Write out the listing in full, matching it word for word.
── Data shown ──
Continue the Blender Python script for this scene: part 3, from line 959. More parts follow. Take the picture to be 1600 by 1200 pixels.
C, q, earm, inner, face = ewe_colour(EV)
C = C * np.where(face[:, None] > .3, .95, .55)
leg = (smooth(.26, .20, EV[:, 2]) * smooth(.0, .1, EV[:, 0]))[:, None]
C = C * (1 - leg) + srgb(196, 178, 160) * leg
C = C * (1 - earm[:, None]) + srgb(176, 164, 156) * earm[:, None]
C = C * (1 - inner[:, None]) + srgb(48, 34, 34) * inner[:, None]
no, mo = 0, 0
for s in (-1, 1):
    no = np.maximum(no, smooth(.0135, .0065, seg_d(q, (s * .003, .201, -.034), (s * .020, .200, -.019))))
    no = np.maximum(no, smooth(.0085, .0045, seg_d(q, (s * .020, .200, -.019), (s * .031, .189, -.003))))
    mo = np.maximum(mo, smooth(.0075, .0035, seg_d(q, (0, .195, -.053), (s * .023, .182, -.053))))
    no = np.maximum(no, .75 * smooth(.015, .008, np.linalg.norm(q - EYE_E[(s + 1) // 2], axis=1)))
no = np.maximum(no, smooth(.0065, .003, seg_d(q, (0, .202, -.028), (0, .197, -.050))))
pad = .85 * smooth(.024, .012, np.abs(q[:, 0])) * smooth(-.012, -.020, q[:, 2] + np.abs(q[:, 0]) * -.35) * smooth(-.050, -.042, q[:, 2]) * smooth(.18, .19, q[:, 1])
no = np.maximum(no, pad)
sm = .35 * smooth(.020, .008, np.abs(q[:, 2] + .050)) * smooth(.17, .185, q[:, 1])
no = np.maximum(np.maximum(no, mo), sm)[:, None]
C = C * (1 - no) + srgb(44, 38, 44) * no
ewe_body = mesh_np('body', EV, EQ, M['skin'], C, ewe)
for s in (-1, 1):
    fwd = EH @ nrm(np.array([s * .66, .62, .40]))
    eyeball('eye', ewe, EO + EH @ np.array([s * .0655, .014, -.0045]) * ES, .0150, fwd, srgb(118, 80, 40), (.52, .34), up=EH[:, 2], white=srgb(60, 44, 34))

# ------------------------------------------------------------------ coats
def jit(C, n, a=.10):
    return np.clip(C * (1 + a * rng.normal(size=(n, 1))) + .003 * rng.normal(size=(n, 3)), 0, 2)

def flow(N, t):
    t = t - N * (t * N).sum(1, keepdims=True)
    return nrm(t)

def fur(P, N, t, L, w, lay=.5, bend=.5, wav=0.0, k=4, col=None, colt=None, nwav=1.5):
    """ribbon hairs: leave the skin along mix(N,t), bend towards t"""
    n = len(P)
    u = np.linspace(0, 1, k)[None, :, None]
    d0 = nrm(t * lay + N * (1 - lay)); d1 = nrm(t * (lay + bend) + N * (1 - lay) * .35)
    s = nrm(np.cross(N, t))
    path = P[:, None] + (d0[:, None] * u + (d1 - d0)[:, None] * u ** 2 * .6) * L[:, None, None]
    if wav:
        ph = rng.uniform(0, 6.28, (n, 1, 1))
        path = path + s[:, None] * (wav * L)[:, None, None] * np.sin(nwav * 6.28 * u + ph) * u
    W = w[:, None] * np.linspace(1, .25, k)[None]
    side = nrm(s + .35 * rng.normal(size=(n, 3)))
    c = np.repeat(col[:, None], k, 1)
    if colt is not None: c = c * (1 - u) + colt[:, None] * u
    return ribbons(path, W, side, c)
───
**Output for this exercise**
Continue the Blender Python script for this scene: part 3, from line 959. More parts follow. Take the picture to be 1600 by 1200 pixels.
C, q, earm, inner, face = ewe_colour(EV)
C = C * np.where(face[:, None] > .3, .95, .55)
leg = (smooth(.26, .20, EV[:, 2]) * smooth(.0, .1, EV[:, 0]))[:, None]
C = C * (1 - leg) + srgb(196, 178, 160) * leg
C = C * (1 - earm[:, None]) + srgb(176, 164, 156) * earm[:, None]
C = C * (1 - inner[:, None]) + srgb(48, 34, 34) * inner[:, None]
no, mo = 0, 0
for s in (-1, 1):
    no = np.maximum(no, smooth(.0135, .0065, seg_d(q, (s * .003, .201, -.034), (s * .020, .200, -.019))))
    no = np.maximum(no, smooth(.0085, .0045, seg_d(q, (s * .020, .200, -.019), (s * .031, .189, -.003))))
    mo = np.maximum(mo, smooth(.0075, .0035, seg_d(q, (0, .195, -.053), (s * .023, .182, -.053))))
    no = np.maximum(no, .75 * smooth(.015, .008, np.linalg.norm(q - EYE_E[(s + 1) // 2], axis=1)))
no = np.maximum(no, smooth(.0065, .003, seg_d(q, (0, .202, -.028), (0, .197, -.050))))
pad = .85 * smooth(.024, .012, np.abs(q[:, 0])) * smooth(-.012, -.020, q[:, 2] + np.abs(q[:, 0]) * -.35) * smooth(-.050, -.042, q[:, 2]) * smooth(.18, .19, q[:, 1])
no = np.maximum(no, pad)
sm = .35 * smooth(.020, .008, np.abs(q[:, 2] + .050)) * smooth(.17, .185, q[:, 1])
no = np.maximum(np.maximum(no, mo), sm)[:, None]
C = C * (1 - no) + srgb(44, 38, 44) * no
ewe_body = mesh_np('body', EV, EQ, M['skin'], C, ewe)
for s in (-1, 1):
    fwd = EH @ nrm(np.array([s * .66, .62, .40]))
    eyeball('eye', ewe, EO + EH @ np.array([s * .0655, .014, -.0045]) * ES, .0150, fwd, srgb(118, 80, 40), (.52, .34), up=EH[:, 2], white=srgb(60, 44, 34))

# ------------------------------------------------------------------ coats
def jit(C, n, a=.10):
    return np.clip(C * (1 + a * rng.normal(size=(n, 1))) + .003 * rng.normal(size=(n, 3)), 0, 2)

def flow(N, t):
    t = t - N * (t * N).sum(1, keepdims=True)
    return nrm(t)

def fur(P, N, t, L, w, lay=.5, bend=.5, wav=0.0, k=4, col=None, colt=None, nwav=1.5):
    """ribbon hairs: leave the skin along mix(N,t), bend towards t"""
    n = len(P)
    u = np.linspace(0, 1, k)[None, :, None]
    d0 = nrm(t * lay + N * (1 - lay)); d1 = nrm(t * (lay + bend) + N * (1 - lay) * .35)
    s = nrm(np.cross(N, t))
    path = P[:, None] + (d0[:, None] * u + (d1 - d0)[:, None] * u ** 2 * .6) * L[:, None, None]
    if wav:
        ph = rng.uniform(0, 6.28, (n, 1, 1))
        path = path + s[:, None] * (wav * L)[:, None, None] * np.sin(nwav * 6.28 * u + ph) * u
    W = w[:, None] * np.linspace(1, .25, k)[None]
    side = nrm(s + .35 * rng.normal(size=(n, 3)))
    c = np.repeat(col[:, None], k, 1)
    if colt is not None: c = c * (1 - u) + colt[:, None] * u
    return ribbons(path, W, side, c)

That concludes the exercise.